WORK INSTRUCTIONS => Assemble all lines in which the string "pixels" appears.

:::::

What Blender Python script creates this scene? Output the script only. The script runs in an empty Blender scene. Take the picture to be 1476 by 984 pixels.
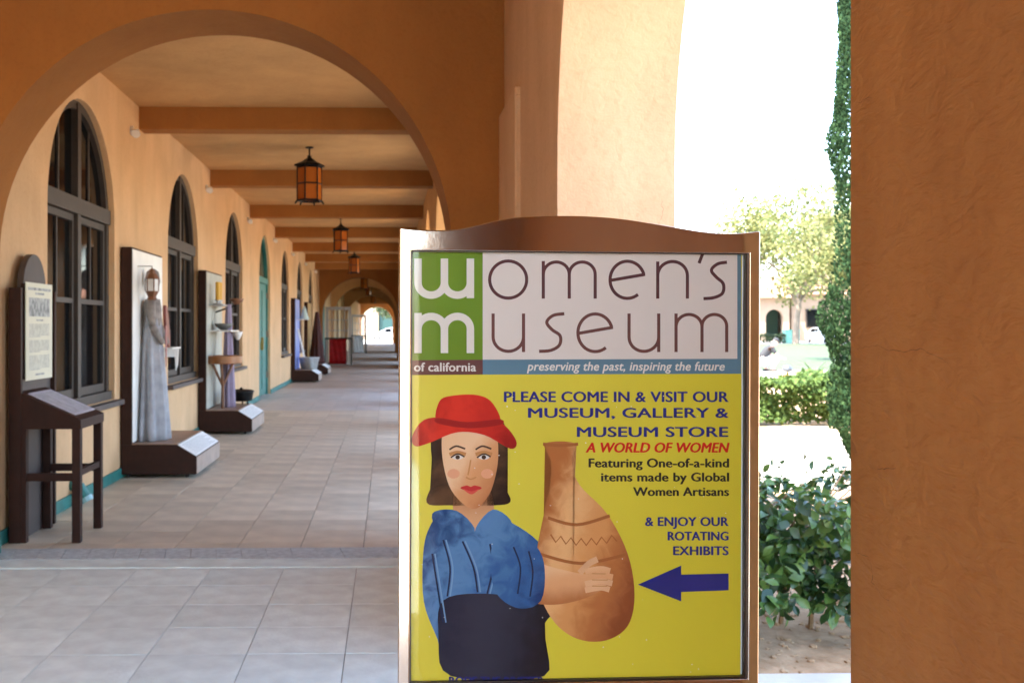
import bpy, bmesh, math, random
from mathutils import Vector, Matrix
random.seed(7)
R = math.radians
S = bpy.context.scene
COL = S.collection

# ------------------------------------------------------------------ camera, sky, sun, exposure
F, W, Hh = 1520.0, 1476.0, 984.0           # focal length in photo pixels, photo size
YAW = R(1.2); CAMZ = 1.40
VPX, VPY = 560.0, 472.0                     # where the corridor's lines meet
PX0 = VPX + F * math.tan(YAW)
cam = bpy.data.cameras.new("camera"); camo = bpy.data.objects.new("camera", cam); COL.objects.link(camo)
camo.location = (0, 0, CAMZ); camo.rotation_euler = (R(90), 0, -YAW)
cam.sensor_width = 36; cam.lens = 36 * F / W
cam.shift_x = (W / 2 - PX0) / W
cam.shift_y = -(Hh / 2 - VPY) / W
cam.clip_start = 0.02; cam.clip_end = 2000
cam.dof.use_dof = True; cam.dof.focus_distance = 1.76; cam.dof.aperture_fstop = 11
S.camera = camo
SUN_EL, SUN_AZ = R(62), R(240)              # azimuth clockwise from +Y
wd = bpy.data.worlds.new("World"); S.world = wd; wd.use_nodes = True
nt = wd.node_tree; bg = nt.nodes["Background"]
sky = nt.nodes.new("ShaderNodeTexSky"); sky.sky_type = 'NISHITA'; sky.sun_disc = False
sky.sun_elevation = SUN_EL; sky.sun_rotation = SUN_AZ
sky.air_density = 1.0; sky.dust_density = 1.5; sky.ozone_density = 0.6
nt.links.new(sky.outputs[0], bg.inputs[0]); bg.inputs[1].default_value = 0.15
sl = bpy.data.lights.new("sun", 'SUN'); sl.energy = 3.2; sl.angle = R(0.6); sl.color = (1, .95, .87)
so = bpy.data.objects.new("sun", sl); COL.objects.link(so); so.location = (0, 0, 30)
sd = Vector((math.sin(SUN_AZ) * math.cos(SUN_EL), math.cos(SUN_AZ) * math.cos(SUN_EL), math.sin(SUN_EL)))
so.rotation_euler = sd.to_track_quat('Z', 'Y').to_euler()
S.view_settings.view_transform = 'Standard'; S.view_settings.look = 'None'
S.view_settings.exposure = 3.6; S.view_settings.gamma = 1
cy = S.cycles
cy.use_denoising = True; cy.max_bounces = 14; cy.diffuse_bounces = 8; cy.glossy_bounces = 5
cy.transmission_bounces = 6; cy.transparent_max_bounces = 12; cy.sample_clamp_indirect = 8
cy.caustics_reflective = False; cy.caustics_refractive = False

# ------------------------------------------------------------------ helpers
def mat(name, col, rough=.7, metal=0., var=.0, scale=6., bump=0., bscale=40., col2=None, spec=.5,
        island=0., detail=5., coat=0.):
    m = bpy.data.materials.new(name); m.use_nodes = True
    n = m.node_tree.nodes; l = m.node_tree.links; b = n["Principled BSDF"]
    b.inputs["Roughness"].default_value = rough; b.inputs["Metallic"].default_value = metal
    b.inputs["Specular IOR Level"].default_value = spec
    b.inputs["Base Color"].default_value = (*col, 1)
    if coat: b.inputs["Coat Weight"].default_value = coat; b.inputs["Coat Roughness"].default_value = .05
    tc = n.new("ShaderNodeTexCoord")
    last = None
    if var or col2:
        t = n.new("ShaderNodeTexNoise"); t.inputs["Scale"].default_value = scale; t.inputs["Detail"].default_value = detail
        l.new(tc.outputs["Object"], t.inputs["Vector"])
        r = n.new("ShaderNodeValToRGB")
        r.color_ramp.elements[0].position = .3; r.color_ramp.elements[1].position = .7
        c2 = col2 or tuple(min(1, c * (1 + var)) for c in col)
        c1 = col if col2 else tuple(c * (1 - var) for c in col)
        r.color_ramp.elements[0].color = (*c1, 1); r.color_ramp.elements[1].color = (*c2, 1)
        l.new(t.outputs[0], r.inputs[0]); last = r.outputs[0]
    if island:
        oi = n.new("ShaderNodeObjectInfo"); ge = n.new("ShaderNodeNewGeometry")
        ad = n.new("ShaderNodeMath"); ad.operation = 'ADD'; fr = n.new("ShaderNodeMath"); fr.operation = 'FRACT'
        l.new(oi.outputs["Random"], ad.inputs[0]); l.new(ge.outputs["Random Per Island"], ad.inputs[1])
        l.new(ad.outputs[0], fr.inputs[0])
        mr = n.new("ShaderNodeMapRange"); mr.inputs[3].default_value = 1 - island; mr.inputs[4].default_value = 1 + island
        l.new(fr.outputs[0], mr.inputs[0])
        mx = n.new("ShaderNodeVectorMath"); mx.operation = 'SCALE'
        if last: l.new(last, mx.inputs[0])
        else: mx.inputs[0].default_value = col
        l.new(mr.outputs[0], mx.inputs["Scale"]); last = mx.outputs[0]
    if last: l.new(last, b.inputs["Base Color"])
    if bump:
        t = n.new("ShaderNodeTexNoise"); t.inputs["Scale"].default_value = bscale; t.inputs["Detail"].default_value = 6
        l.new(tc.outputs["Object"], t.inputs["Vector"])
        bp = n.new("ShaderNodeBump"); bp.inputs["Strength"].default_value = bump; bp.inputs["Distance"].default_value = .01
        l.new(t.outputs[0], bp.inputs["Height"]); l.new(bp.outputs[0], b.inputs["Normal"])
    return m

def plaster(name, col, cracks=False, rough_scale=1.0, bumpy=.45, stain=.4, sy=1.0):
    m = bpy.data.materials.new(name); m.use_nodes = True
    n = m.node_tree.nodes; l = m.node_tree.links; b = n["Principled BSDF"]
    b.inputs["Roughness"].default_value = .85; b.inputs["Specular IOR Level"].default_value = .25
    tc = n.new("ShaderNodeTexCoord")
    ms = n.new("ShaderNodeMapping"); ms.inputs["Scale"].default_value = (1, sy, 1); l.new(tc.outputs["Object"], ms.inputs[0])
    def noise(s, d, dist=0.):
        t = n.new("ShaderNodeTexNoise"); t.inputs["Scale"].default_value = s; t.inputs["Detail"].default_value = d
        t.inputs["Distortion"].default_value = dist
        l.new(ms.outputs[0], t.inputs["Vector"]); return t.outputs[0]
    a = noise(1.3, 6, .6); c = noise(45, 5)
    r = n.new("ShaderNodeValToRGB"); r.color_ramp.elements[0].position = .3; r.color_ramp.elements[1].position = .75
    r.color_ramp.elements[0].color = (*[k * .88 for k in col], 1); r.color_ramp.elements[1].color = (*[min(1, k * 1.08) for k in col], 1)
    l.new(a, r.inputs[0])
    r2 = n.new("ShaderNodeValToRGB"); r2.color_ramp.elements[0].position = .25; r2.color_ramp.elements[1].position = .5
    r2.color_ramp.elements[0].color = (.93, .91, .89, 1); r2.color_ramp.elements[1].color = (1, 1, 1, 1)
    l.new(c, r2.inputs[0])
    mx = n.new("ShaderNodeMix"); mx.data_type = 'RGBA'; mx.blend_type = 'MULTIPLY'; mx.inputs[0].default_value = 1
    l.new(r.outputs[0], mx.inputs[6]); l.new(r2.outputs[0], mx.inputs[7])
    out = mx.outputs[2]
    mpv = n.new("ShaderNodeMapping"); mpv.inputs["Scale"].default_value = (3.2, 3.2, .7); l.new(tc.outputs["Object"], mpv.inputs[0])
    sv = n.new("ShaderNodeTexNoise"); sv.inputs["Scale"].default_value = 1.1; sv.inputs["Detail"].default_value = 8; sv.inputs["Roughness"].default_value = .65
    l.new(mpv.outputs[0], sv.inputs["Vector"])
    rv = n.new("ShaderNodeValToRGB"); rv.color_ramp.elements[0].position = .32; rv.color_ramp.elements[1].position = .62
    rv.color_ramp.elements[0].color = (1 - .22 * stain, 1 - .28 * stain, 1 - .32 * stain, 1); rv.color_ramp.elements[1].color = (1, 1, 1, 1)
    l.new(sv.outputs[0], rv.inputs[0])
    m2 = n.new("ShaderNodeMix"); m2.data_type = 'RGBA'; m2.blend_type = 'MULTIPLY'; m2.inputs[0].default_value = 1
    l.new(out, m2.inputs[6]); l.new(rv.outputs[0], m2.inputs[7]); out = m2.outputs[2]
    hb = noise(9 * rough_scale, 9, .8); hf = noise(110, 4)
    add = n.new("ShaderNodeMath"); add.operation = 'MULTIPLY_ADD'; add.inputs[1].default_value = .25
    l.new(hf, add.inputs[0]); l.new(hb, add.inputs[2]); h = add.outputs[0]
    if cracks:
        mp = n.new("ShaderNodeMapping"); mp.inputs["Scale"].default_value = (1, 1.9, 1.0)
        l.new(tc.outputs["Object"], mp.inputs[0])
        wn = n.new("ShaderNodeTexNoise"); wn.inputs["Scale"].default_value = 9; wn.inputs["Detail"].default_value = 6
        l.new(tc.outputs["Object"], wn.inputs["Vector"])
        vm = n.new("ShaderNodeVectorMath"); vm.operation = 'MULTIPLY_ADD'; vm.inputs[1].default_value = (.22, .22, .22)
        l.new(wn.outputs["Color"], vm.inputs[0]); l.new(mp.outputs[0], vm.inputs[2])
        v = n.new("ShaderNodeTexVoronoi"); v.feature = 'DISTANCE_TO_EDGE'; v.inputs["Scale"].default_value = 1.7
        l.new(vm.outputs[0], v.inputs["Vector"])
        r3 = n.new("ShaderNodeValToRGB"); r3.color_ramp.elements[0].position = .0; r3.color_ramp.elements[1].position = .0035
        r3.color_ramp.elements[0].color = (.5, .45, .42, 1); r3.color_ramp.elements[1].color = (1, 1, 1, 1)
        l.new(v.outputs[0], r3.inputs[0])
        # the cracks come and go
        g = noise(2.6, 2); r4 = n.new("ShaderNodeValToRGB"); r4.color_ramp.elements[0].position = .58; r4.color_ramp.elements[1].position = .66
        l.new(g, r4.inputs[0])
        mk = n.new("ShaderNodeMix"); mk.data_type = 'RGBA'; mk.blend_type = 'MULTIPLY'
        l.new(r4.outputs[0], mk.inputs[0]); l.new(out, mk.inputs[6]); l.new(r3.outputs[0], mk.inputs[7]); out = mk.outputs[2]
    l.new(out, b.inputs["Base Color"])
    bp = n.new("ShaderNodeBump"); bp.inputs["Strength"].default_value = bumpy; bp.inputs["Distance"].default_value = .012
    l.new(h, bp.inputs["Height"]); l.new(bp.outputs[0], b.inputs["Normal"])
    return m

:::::

EXERCISE SOLUTION =>
What Blender Python script creates this scene? Output the script only. The script runs in an empty Blender scene. Take the picture to be 1476 by 984 pixels.
F, W, Hh = 1520.0, 1476.0, 984.0           # focal length in photo pixels, photo size